Step 1: Understanding the system of linear equations:
We are given the following pair of linear equations:
\[
\frac{2x}{3} - \frac{y}{2} = -\frac{1}{6} \quad \text{and} \quad \frac{x}{2} + \frac{2y}{3} = 3
\]
We are asked to find the solution for \( x \) and \( y \).
Step 2: Eliminate the fractions:
To simplify the equations, let's eliminate the denominators by multiplying both sides of each equation by the least common multiple (LCM) of the denominators.
For the first equation, the LCM of 3 and 2 is 6. Multiply the entire equation by 6:
\[
6 \times \left( \frac{2x}{3} - \frac{y}{2} \right) = 6 \times \left( -\frac{1}{6} \right)
\]
\[
4x - 3y = -1 \quad \text{(Equation 1)}
\]
For the second equation, the LCM of 2 and 3 is 6. Multiply the entire equation by 6:
\[
6 \times \left( \frac{x}{2} + \frac{2y}{3} \right) = 6 \times 3
\]
\[
3x + 4y = 18 \quad \text{(Equation 2)}
\]
Step 3: Solve the system of equations:
We now have the system of equations:
\[
4x - 3y = -1 \quad \text{(Equation 1)}
\]
\[
3x + 4y = 18 \quad \text{(Equation 2)}
\]
We can solve this system using the method of elimination or substitution. Let's use the elimination method.
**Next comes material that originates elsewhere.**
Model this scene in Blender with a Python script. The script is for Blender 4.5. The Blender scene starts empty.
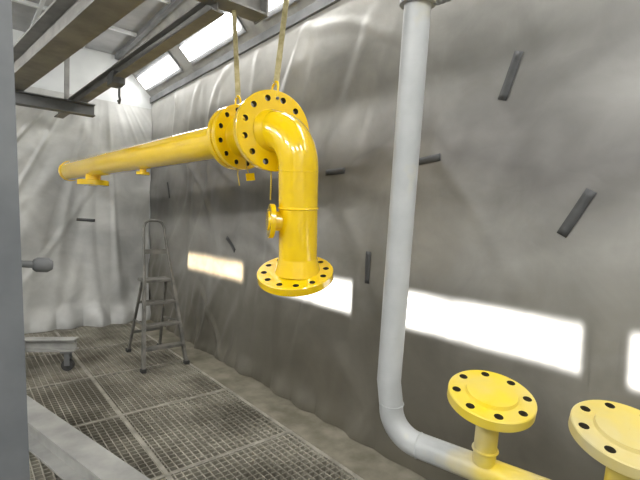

Multiply Equation 1 by 4 and Equation 2 by 3 to make the coefficients of \( y \) in both equations equal:
\[
4 \times (4x - 3y) = 4 \times (-1) \quad \Rightarrow \quad 16x - 12y = -4 \quad \text{(Equation 3)}
\]
\[
3 \times (3x + 4y) = 3 \times 18 \quad \Rightarrow \quad 9x + 12y = 54 \quad \text{(Equation 4)}
\]
Now add Equation 3 and Equation 4:
\[
(16x - 12y) + (9x + 12y) = -4 + 54
\]
\[
25x = 50
\]
\[
x = \frac{50}{25} = 2
\]
Step 4: Substitute \( x = 2 \) into one of the original equations:
Substitute \( x = 2 \) into Equation 1:
\[
4x - 3y = -1
\]
\[
4(2) - 3y = -1
\]
\[
8 - 3y = -1
\]
\[
-3y = -1 - 8 = -9
\]
\[
y = \frac{-9}{-3} = 3
\]
Conclusion:
The solution of the system of equations is \( x = 2 \) and \( y = 3 \).